## Start
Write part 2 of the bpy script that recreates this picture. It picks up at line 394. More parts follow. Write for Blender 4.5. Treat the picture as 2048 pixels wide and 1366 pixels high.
## End
## Start
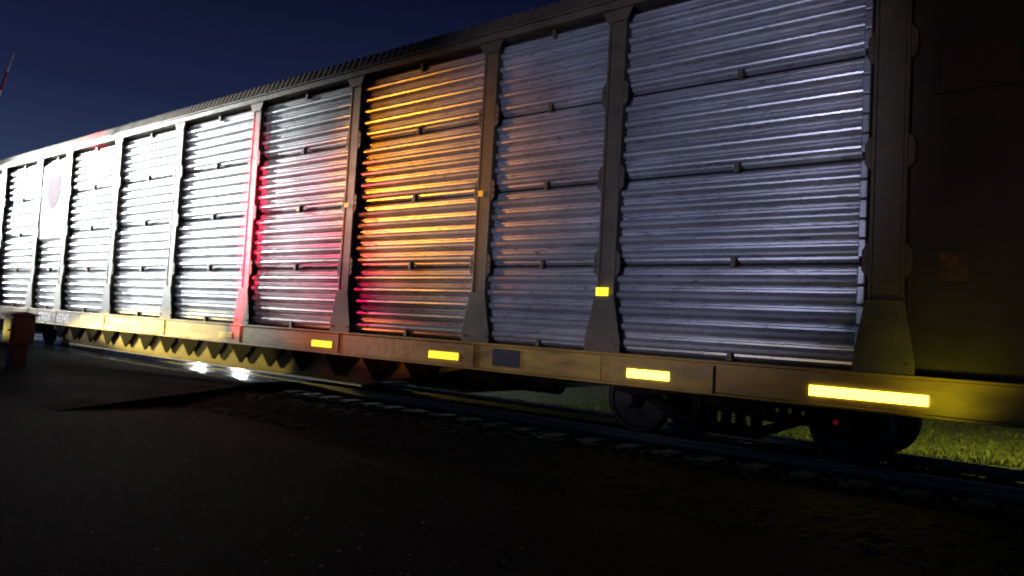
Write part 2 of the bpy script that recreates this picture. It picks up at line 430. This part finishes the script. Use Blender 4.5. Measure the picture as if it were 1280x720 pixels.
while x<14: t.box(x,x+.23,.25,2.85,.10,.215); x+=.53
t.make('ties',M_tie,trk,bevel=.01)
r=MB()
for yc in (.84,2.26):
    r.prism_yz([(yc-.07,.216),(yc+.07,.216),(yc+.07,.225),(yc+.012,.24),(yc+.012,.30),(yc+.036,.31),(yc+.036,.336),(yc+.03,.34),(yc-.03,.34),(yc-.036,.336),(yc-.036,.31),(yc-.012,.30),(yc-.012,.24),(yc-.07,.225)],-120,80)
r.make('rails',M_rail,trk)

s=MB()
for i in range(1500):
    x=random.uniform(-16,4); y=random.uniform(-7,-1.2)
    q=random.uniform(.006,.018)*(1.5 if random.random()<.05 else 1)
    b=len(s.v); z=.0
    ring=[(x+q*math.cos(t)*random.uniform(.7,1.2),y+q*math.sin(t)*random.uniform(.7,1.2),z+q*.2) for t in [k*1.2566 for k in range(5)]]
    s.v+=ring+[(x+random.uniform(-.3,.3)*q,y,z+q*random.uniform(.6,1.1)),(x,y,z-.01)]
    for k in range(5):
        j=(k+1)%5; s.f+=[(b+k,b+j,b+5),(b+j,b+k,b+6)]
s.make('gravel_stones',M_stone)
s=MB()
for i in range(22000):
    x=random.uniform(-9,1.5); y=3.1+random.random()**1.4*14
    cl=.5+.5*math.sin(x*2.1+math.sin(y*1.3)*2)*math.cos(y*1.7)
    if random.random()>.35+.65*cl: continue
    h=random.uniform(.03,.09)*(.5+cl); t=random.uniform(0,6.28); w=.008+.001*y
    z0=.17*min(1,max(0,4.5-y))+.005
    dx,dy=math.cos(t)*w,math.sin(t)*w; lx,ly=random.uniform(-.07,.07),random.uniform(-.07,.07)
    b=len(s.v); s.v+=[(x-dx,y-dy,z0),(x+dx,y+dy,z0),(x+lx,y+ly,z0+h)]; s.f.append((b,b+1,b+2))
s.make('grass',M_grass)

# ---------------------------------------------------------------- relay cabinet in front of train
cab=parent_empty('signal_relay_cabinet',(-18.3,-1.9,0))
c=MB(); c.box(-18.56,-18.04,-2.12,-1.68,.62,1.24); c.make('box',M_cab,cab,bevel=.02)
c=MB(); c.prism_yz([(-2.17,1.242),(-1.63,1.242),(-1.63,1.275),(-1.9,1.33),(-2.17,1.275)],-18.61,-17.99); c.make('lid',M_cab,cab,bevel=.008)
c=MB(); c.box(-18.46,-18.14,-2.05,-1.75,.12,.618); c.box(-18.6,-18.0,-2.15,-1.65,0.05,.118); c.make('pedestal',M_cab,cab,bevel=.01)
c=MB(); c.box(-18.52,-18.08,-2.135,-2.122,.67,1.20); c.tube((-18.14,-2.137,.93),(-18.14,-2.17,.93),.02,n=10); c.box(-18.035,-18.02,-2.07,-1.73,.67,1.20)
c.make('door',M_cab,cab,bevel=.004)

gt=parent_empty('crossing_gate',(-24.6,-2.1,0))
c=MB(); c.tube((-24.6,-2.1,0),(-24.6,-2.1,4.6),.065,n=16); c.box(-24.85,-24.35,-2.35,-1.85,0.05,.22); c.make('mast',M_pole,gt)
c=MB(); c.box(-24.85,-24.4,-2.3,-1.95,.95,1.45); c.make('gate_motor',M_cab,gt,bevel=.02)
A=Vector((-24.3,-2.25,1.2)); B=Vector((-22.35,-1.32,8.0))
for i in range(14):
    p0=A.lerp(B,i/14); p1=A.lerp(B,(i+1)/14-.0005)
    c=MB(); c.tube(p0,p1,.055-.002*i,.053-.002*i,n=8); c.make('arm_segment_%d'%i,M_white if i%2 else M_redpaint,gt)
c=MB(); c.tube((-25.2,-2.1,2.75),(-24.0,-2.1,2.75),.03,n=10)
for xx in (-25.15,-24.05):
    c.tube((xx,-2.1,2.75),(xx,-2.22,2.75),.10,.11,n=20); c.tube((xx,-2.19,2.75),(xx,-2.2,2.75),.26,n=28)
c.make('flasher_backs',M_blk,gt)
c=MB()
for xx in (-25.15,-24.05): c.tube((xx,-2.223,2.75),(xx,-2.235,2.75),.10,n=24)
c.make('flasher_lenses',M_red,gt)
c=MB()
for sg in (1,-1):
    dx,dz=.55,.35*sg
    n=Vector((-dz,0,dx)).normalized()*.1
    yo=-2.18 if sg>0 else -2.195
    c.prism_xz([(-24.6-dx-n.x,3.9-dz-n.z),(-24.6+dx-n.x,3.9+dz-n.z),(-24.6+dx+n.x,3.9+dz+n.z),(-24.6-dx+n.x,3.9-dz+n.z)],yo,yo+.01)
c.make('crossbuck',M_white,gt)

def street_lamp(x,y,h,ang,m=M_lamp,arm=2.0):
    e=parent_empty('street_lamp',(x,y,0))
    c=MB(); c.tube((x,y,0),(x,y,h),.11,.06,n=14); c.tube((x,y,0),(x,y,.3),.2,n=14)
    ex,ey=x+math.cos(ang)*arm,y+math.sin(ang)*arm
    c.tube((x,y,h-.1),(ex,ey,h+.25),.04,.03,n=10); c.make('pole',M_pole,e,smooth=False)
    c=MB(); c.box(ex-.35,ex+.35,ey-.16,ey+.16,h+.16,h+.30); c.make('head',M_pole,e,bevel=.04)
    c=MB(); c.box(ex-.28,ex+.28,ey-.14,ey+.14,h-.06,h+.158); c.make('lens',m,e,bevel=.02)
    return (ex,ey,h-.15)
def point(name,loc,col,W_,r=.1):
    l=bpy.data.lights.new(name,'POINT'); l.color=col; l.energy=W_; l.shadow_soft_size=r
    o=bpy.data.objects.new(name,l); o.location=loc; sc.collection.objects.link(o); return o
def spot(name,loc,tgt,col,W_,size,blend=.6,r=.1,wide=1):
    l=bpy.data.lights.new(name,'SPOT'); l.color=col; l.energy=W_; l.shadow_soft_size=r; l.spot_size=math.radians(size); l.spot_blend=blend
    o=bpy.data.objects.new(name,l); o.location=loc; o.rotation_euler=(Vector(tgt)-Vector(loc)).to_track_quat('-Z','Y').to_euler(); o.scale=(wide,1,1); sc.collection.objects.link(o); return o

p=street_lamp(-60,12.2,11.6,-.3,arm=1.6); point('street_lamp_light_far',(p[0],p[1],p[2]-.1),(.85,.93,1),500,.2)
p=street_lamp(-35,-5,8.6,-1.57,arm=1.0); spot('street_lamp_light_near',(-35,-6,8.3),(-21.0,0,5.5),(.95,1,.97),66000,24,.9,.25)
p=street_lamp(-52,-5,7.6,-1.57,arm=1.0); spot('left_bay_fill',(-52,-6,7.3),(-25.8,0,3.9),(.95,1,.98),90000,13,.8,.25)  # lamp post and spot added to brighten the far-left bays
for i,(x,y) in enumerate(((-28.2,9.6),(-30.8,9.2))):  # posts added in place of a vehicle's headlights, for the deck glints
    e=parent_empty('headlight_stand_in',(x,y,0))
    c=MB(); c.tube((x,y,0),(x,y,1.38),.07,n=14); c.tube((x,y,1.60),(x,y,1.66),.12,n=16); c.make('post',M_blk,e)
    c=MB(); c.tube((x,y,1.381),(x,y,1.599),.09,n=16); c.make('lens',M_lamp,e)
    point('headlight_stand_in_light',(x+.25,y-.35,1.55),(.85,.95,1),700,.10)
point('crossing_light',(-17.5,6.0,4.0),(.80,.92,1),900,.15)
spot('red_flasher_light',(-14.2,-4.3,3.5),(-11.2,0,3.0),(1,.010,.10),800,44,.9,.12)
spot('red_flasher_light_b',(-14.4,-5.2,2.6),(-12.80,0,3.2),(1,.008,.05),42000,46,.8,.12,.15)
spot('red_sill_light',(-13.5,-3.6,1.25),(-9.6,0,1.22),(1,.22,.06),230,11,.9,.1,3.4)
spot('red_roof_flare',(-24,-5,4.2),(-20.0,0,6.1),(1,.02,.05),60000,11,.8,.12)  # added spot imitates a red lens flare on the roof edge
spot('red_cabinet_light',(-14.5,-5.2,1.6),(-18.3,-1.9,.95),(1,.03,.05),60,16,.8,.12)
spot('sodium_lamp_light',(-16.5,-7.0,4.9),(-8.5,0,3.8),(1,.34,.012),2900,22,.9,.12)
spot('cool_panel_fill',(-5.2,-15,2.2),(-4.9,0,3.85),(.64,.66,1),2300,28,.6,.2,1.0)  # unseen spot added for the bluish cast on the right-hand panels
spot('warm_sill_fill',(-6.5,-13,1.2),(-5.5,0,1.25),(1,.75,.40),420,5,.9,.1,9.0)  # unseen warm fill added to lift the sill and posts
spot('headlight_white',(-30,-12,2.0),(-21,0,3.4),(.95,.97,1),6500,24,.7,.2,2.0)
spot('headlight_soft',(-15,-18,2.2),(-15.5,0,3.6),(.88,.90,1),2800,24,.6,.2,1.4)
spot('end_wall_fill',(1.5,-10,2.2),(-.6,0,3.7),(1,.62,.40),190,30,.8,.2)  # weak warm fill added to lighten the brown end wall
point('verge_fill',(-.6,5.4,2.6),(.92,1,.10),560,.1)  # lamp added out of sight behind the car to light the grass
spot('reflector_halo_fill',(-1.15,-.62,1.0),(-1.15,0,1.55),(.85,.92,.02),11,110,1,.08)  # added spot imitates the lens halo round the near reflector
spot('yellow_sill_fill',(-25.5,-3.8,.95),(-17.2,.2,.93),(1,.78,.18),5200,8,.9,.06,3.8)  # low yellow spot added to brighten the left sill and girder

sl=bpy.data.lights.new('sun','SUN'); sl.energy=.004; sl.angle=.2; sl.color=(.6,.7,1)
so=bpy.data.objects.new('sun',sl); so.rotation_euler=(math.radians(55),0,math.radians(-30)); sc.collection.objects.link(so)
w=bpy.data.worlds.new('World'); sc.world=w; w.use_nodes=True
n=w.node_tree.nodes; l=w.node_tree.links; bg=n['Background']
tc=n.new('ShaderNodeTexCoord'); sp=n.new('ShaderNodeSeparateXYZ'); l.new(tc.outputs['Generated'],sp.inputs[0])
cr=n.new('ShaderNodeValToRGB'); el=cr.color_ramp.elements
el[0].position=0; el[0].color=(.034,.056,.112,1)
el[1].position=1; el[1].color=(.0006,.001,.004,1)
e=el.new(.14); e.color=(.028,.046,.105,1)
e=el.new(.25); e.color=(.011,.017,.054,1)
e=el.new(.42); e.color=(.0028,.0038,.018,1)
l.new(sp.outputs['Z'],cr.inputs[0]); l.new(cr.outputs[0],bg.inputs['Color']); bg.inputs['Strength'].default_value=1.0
## End
**WHAT THIS TASK INVOLVES**
Extract from the records above the lines from the one containing "were 1280x720 pixels." to the one containing "r.make('rails',M_rail,trk)", both lines included, exactly as they appear and with nothing else.

**RESULT**
Write part 2 of the bpy script that recreates this picture. It picks up at line 430. This part finishes the script. Use Blender 4.5. Measure the picture as if it were 1280x720 pixels.
while x<14: t.box(x,x+.23,.25,2.85,.10,.215); x+=.53
t.make('ties',M_tie,trk,bevel=.01)
r=MB()
for yc in (.84,2.26):
    r.prism_yz([(yc-.07,.216),(yc+.07,.216),(yc+.07,.225),(yc+.012,.24),(yc+.012,.30),(yc+.036,.31),(yc+.036,.336),(yc+.03,.34),(yc-.03,.34),(yc-.036,.336),(yc-.036,.31),(yc-.012,.30),(yc-.012,.24),(yc-.07,.225)],-120,80)
r.make('rails',M_rail,trk)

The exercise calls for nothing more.